[Scripts that build scenes]
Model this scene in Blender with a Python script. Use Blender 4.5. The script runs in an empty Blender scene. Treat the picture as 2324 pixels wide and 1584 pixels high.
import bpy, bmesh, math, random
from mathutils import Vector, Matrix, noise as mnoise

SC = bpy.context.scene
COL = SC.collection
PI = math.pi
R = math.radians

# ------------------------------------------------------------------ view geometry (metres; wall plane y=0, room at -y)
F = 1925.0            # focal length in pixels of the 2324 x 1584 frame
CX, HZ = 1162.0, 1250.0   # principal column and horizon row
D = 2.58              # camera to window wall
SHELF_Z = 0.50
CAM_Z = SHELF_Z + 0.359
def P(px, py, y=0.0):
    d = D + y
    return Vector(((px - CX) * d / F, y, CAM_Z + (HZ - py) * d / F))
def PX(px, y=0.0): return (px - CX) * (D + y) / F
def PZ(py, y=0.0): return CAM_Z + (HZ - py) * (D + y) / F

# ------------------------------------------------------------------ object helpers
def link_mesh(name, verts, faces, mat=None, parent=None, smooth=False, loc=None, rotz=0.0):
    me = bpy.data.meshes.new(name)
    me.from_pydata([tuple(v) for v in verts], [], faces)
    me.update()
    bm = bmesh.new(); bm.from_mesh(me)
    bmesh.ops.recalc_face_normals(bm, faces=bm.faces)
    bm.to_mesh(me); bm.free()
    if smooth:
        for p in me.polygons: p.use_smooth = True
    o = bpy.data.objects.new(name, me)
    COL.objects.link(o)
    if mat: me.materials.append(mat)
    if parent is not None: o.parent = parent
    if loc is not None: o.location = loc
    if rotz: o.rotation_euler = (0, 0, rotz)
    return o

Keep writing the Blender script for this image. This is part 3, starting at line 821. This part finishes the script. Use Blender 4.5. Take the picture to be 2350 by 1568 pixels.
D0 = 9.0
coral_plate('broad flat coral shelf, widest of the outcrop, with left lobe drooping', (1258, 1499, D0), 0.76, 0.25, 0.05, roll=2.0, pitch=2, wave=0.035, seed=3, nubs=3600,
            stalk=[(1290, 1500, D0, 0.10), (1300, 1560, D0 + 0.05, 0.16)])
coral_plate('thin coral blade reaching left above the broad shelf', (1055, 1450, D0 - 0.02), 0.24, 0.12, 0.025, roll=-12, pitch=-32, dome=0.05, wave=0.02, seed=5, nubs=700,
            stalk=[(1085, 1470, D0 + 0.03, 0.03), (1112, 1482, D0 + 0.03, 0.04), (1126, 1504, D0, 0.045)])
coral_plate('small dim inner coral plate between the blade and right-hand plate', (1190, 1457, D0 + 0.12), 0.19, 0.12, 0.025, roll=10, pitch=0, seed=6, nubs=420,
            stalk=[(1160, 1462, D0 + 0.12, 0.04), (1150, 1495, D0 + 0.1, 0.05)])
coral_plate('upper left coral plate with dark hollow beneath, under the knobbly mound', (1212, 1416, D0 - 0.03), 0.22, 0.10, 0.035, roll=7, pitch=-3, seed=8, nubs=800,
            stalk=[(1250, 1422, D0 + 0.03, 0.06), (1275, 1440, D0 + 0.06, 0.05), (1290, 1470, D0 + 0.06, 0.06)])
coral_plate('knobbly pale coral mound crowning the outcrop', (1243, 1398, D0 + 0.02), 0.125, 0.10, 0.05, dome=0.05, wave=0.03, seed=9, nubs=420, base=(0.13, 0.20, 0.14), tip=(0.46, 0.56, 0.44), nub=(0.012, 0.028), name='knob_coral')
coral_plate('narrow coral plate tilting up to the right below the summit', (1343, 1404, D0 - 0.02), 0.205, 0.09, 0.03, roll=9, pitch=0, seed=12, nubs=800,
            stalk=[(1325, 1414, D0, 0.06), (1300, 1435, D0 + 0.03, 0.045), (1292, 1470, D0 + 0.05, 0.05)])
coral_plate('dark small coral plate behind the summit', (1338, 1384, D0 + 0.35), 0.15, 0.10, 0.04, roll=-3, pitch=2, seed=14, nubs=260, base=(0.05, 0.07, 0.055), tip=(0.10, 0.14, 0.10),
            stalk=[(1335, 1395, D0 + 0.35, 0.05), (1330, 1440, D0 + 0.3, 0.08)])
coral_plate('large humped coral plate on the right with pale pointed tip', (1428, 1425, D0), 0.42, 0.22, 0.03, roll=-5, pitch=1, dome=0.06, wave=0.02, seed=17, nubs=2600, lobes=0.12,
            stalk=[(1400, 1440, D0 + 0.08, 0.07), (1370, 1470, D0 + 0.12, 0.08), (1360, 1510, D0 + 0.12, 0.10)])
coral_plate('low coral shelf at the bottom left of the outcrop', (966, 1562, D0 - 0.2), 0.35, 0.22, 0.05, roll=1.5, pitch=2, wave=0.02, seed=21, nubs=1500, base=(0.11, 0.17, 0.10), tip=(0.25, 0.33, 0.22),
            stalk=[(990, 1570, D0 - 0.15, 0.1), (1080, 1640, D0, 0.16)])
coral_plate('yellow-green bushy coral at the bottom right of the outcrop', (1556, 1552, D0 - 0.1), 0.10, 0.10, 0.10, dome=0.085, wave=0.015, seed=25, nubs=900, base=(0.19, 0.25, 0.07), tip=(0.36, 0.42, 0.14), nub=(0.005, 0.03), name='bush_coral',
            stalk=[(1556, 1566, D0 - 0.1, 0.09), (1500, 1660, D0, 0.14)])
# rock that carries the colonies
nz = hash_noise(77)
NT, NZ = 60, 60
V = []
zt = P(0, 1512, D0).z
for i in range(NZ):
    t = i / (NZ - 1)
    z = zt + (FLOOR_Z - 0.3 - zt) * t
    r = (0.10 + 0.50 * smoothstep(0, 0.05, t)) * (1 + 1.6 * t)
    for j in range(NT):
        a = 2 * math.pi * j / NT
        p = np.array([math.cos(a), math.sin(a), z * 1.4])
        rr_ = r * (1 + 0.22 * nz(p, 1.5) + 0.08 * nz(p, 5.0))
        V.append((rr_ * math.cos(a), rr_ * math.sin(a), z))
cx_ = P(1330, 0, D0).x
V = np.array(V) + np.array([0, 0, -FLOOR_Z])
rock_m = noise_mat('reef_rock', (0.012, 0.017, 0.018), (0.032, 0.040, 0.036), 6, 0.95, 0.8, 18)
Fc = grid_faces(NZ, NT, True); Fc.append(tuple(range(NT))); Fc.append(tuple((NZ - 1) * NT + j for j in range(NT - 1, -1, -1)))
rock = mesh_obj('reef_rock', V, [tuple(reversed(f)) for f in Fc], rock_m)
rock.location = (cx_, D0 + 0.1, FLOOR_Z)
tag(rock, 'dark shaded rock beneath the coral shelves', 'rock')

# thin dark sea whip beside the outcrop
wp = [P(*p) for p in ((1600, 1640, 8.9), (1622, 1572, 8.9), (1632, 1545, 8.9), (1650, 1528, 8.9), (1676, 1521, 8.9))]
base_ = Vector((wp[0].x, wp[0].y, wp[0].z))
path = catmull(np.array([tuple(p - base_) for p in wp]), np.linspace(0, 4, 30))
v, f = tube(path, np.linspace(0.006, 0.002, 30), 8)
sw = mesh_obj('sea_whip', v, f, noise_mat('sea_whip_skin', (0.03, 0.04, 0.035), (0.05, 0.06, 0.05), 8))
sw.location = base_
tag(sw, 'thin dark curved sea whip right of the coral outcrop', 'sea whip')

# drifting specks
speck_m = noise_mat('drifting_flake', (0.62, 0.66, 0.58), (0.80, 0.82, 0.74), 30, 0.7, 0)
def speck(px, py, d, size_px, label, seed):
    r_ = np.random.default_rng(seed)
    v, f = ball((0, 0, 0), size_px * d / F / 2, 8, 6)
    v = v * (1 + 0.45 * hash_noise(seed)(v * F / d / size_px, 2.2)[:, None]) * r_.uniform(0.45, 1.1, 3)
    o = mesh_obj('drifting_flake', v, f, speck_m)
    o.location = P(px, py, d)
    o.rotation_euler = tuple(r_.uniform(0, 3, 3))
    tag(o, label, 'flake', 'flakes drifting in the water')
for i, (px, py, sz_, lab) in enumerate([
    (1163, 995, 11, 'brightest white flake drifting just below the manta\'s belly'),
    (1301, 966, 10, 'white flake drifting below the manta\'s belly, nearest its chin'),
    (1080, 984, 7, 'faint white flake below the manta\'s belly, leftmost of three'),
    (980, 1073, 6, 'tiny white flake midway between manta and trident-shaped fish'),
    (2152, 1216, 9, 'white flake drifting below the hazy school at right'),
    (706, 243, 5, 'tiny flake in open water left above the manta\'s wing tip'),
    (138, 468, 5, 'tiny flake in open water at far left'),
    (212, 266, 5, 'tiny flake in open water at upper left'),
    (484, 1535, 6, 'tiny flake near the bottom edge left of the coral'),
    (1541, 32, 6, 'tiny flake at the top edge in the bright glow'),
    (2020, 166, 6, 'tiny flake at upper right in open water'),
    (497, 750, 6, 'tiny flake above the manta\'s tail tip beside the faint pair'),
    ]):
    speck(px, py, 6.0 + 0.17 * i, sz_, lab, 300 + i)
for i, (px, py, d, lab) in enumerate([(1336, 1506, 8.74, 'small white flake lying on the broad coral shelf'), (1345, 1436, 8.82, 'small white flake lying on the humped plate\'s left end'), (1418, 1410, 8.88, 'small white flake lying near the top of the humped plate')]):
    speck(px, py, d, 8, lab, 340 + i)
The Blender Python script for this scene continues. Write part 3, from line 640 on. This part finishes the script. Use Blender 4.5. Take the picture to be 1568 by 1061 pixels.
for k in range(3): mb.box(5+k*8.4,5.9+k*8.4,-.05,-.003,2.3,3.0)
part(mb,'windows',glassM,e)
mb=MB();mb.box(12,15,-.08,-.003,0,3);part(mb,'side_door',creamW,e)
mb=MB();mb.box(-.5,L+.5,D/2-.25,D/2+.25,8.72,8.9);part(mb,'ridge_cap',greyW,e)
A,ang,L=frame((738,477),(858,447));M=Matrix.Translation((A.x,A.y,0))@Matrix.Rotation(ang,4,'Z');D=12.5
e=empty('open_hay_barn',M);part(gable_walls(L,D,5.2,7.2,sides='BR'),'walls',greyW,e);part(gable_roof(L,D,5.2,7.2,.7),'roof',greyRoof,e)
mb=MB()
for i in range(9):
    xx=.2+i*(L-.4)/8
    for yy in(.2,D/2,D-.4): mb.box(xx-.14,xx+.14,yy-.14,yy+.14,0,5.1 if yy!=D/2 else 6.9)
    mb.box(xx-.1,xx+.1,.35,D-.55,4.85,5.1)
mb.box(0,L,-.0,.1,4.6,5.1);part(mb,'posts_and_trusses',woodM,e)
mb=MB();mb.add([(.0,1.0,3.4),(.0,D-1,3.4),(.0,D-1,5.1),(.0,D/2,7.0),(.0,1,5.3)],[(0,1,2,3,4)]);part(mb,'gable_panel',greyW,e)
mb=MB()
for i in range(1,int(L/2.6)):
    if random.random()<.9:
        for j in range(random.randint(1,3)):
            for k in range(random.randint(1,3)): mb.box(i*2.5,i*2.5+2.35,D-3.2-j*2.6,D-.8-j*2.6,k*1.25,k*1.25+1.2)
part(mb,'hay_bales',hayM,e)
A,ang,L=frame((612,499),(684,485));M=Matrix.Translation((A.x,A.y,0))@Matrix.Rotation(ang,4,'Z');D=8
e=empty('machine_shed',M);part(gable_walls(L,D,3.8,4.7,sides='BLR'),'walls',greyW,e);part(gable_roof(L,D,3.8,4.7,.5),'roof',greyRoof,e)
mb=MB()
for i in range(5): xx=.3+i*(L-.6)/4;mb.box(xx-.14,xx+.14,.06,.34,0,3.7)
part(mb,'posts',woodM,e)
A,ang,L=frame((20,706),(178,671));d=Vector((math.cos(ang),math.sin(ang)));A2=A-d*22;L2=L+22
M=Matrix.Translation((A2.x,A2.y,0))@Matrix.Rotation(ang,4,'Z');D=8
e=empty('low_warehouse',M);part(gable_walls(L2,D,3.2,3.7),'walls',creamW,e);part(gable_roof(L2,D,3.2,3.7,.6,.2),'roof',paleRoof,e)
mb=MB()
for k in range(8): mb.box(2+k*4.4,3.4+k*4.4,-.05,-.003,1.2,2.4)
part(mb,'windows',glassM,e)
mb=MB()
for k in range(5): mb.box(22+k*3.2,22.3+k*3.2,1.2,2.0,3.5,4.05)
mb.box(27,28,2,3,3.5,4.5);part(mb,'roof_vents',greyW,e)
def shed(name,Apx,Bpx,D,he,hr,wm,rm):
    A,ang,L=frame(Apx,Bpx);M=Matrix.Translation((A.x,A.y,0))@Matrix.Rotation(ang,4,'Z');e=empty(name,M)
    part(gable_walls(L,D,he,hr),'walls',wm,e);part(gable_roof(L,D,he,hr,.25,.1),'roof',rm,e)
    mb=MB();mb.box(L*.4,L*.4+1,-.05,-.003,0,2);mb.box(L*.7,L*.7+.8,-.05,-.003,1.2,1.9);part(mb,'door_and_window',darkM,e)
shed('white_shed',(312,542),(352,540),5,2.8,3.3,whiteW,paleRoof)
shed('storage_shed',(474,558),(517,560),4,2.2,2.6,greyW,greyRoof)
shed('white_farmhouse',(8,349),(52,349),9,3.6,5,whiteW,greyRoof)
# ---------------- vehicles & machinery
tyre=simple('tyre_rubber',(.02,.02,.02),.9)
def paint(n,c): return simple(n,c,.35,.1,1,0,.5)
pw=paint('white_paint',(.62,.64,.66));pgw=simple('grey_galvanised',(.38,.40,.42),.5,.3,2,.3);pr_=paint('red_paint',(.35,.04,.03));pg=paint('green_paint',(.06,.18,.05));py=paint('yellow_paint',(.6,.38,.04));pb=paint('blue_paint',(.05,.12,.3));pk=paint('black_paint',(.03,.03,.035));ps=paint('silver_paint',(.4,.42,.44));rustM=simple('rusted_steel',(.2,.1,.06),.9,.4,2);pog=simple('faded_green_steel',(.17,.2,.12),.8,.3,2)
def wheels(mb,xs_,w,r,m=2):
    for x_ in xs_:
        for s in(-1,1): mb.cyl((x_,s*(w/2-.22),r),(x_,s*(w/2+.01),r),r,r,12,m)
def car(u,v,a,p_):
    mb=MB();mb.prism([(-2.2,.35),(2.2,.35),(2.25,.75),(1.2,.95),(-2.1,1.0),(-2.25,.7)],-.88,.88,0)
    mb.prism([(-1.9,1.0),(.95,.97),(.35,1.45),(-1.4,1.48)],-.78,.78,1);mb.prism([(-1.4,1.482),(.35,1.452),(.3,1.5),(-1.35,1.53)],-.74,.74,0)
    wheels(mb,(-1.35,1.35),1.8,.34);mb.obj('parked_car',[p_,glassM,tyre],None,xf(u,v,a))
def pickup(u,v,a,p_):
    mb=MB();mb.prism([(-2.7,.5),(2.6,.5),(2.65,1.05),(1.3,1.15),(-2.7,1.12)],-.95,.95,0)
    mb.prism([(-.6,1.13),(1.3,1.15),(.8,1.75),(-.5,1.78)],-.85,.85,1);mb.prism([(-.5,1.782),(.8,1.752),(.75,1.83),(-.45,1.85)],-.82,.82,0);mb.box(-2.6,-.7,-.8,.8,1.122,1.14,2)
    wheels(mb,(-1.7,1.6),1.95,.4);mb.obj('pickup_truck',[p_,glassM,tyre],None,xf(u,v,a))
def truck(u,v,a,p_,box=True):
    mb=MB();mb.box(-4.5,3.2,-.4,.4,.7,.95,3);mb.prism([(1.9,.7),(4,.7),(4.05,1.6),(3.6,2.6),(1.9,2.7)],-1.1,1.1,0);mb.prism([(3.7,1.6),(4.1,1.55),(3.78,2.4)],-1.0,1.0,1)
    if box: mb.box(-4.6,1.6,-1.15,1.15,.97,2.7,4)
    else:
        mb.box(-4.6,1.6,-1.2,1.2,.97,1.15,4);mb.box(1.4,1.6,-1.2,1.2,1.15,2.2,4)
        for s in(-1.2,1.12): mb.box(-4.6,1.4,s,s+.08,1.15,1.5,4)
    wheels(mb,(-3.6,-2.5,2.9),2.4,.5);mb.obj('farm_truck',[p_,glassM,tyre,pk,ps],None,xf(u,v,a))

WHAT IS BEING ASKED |
Write out the listing's lines exactly, from its first line through the line that contains "R = math.radians", and stop there.

ANSWER TO THE PROBLEM |
Model this scene in Blender with a Python script. Use Blender 4.5. The script runs in an empty Blender scene. Treat the picture as 2324 pixels wide and 1584 pixels high.
import bpy, bmesh, math, random
from mathutils import Vector, Matrix, noise as mnoise

SC = bpy.context.scene
COL = SC.collection
PI = math.pi
R = math.radians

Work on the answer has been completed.